Few people probably know more about the MDI girls program – except for Barker’s father, Burt, who coached the Trojans for a total of 26 years before resigning in 2003.

After a three-year lag, a Barker is back as the varsity girls coach. The school board voted last week to approve Brent Barker for his first head varsity post, athletic director Bunky Dow said.

Brent Barker is eager to put everything he learned from his father to use, while also striking out on his own.

“At my age I’d like to make a name for myself,” said Brent Barker, who will turn 30 in August. “But at the same time, I’ll use everything I’ve learned from him as best as I can.”

Barker is also the brother of ex-Trojan stars Bracey and Brianne Barker.
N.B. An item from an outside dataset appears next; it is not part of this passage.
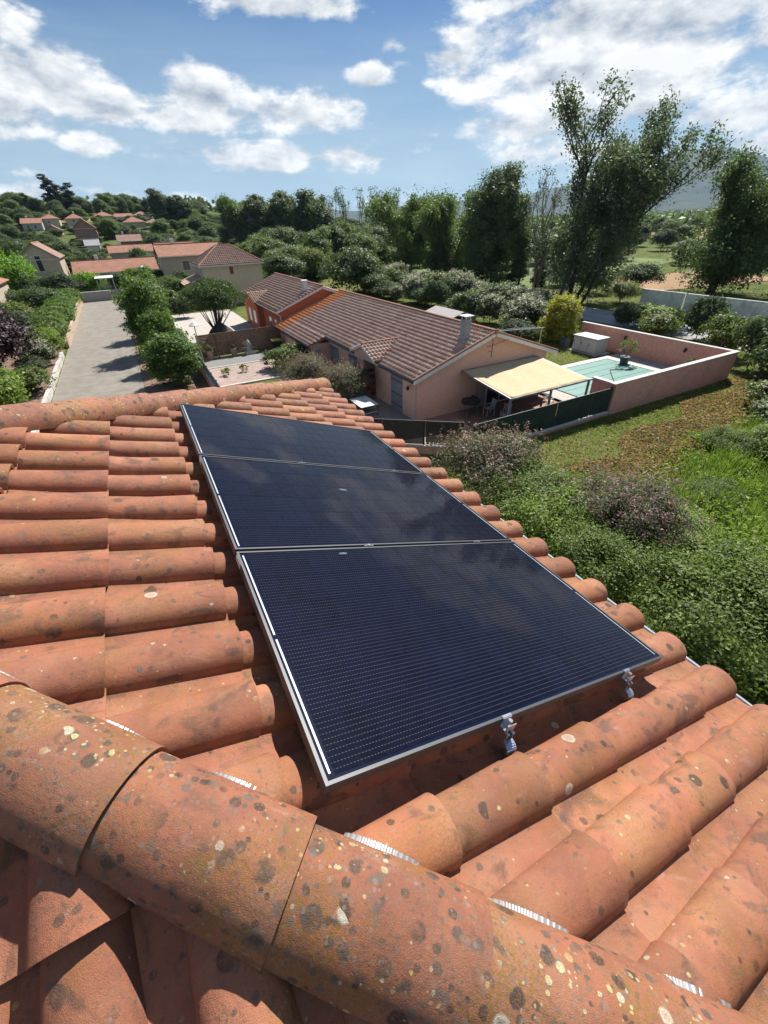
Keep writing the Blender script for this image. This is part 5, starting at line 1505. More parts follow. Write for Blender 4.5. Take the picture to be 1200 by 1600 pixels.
def proto(kind, h, w, base, leaf, n, per, rc, mat, bark, seed, blobs=8, up=.35, shell=.6, flat=.7, asp=.55, trunk_r=None, direc=None, flowers=None):
    """one plant: (crown mesh, trunk mesh, flower mesh)"""
    rng = np.random.default_rng(seed)
    E = blob_envelope(rng, h, w, base, blobs, kind)
    P, D, C = crown_points(E, n, per, rc, rng=rng, shell=shell, flat=flat)
    keep = P[:, 2] > .02; P = P[keep]; D = D[keep]
    V, F = leaf_quads(P, leaf, rng=rng, up=up, asp=asp, direc=direc, nrm=D)
    crown = np_mesh('crown', V, F, mat)
    mb = MB(); tr = trunk_r or max(.03, h * .016)
    top = Vector((0, 0, base + (h - base) * .75)); mid = Vector((rng.normal() * .02 * h, rng.normal() * .02 * h, base + (h - base) * .2))
    mb.tube([(0, 0, -.3), mid, top], [tr, tr * .75, tr * .25], 7)
    for e in E:
        c = Vector(e[0]); s_ = mid.lerp(top, rng.uniform(0, .6)); m_ = (s_ + c) / 2 + Vector((0, 0, .04 * h))
        mb.tube([s_, m_, c], [tr * .45, tr * .3, tr * .12], 5, cap=False)
    for c in C[:: max(1, len(C) // 40)]:
        e = min(E, key=lambda q: (Vector(q[0]) - Vector(c)).length); mb.tube([e[0], c], [tr * .14, tr * .05], 4, cap=False)
    tm = mb.mesh('trunk', smooth=True); tm.materials.append(bark)
    fm = None
    if flowers is not None:
        fmat, fn, fs = flowers
        o = C + (C - np.array([0, 0, h * .2])) * .24; idx = rng.choice(len(o), min(len(o), fn), replace=False)
        Q = np.repeat(o[idx], 9, 0) + rng.normal(size=(min(len(o), fn) * 9, 3)) * fs * np.array([.7, .7, 1.0])
        Vf, Ff = leaf_quads(Q, fs * 1.1, rng=rng); fm = np_mesh('flowers', Vf, Ff, fmat)
    return dict(crown=crown, trunk=tm, flowers=fm, h=h, w=w)

def plant(p, name, x, y, h, w, label, cat='tree', group=None, z=None, rz=None, lean=0):
    zz = tz(x, y) if z is None else z
    t = thing(name, (x, y, zz), label, cat, group)
    sx = w / p['w']; t.scale = (sx, sx, h / p['h'])
    t.rotation_euler = (0, lean, random.uniform(0, 6.28) if rz is None else rz)
    add_mesh_obj('trunk' if cat == 'tree' else 'stem', p['trunk'], t)
    add_mesh_obj('crown' if cat == 'tree' else 'foliage', p['crown'], t)
    if p['flowers'] is not None: add_mesh_obj('flowers', p['flowers'], t)
    return t

# ---- trees built branch by branch, with limbs showing between sparse leaves
def branch_tree(seed, stems, depth, L0, r0, spread, leaf, per, rc, mat, bark, wind=(.12, .02), density=1.0, min_leaf_depth=2, upb=.25, extra_low=None):
    rng = np.random.default_rng(seed); segs = []; tips = []
    def grow(p, d, L, r, k):
        n = 3; pts = [p]
        for i in range(n):
            d = d + Vector((rng.normal() * .09 + wind[0] * .25, rng.normal() * .09 + wind[1] * .25, upb * .25)); d.normalize()
            q = pts[-1] + d * (L / n); segs.append((pts[-1], q, r * (1 - .3 * i / n), r * (1 - .3 * (i + 1) / n))); pts.append(q)
            if k <= depth - min_leaf_depth: tips.append((q, k))
        if k == 0: tips.append((pts[-1], 0)); return
        nb = 2 + (rng.random() < .55)
        for i in range(nb):
            a = rng.uniform(0, 6.28); s = spread * rng.uniform(.6, 1.25)
            perp = d.orthogonal().normalized(); perp.rotate(Matrix.Rotation(a, 3, d))
            nd = (d * math.cos(s) + perp * math.sin(s)).normalized()
            grow(pts[-1], nd, L * rng.uniform(.66, .88), r * .62, k - 1)
        if k >= 2:
            for q in pts[1:-1]:
                a = rng.uniform(0, 6.28); perp = d.orthogonal().normalized(); perp.rotate(Matrix.Rotation(a, 3, d))
                nd = (d * .6 + perp * .8).normalized(); grow(q, nd, L * .5, r * .35, max(0, k - 2))
    for (p, d, L, r) in stems: grow(Vector(p), Vector(d).normalized(), L, r, depth)
    C = np.array([t[0] for t in tips if rng.random() < density])
    if extra_low is not None: C = np.concatenate([C, extra_low])
    k = np.maximum(3, (per * (.5 + rng.random(len(C)))).astype(int)); P = np.repeat(C, k, 0)
    P = P + rng.normal(size=P.shape) * rc * .55
    V, F = leaf_quads(P, leaf, rng=rng, direc=(wind[0] * 4, wind[1] * 4, -.2)); crown = np_mesh('crown', V, F, mat)
    mb = MB(); tube_segments(mb, [s_ for s_ in segs if s_[2] > .012]); tm = mb.mesh('trunk', smooth=True); tm.materials.append(bark)
    zs = np.concatenate([P]); return dict(crown=crown, trunk=tm, flowers=None, h=1, w=1, top=float(P[:, 2].max()), ext=(P.min(0), P.max(0)))

def add_branch_tree(p, x, y, label, s=1.0, rz=0.0, group=None, name='tall_tree'):
    t = thing(name, (x, y, tz(x, y)), label, 'tree', group); t.scale = (s, s, s); t.rotation_euler = (0, 0, rz)
    add_mesh_obj('trunk', p['trunk'], t); add_mesh_obj('crown', p['crown'], t); return t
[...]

Brent Barker recalls “hounding” his father to bring him along to practice.

“We definitely picked up the basketball knowledge just from being around [Burt Barker],” he said. “The athletic part of it, the love of sports, we got from my grandfather. It’s really a family thing.”

Burt Barker, who is still a guidance counselor at the high school, resigned from coaching in 2003 to watch Bracey Barker play basketball at the University of Maine. He coached MDI to four Class B state titles, including three straight from 2001-03.

Brent Barker served as the freshman boys basketball coach the last two seasons. Before that he was the girls basketball coach at Conners Emerson School in Bar Harbor, which goes to eighth grade.

Brent Barker, an ed tech at MDI High, is a 1995 MDI graduate. He played basketball, golf, and baseball for the Trojans and went on to play at Northern Maine Technical College (now Northern Maine Community College) in Presque Isle and UMaine-Farmington.

Barker feels one of his strengths is his range of experience in the game. He went from a 5-foot-6 guard on the bench to a 6-2 forward playing on an Eastern Maine Class B title team, and grew another three inches while he was playing in college at NMTC and UM-Farmington.

“I know guard skills, I know big man skills,” he said. “I’ve done both.”

Barker is taking over for Chip Taylor, who resigned at the end of the season after leading the Trojans to the Eastern Maine Class B semifinals.

At the time Taylor said he resigned because of philosophical differences with the school over the suspension of a team member who violated the co-curricular activities policy.

Barker feels he and Dow are in agreement over the school’s expectations of him.

“I think he knows that I’m a young coach and I need all the help and support I can get,” Barker said. “I’m pretty loyal to MDI and I want to win, but I know there are rules I have to follow.”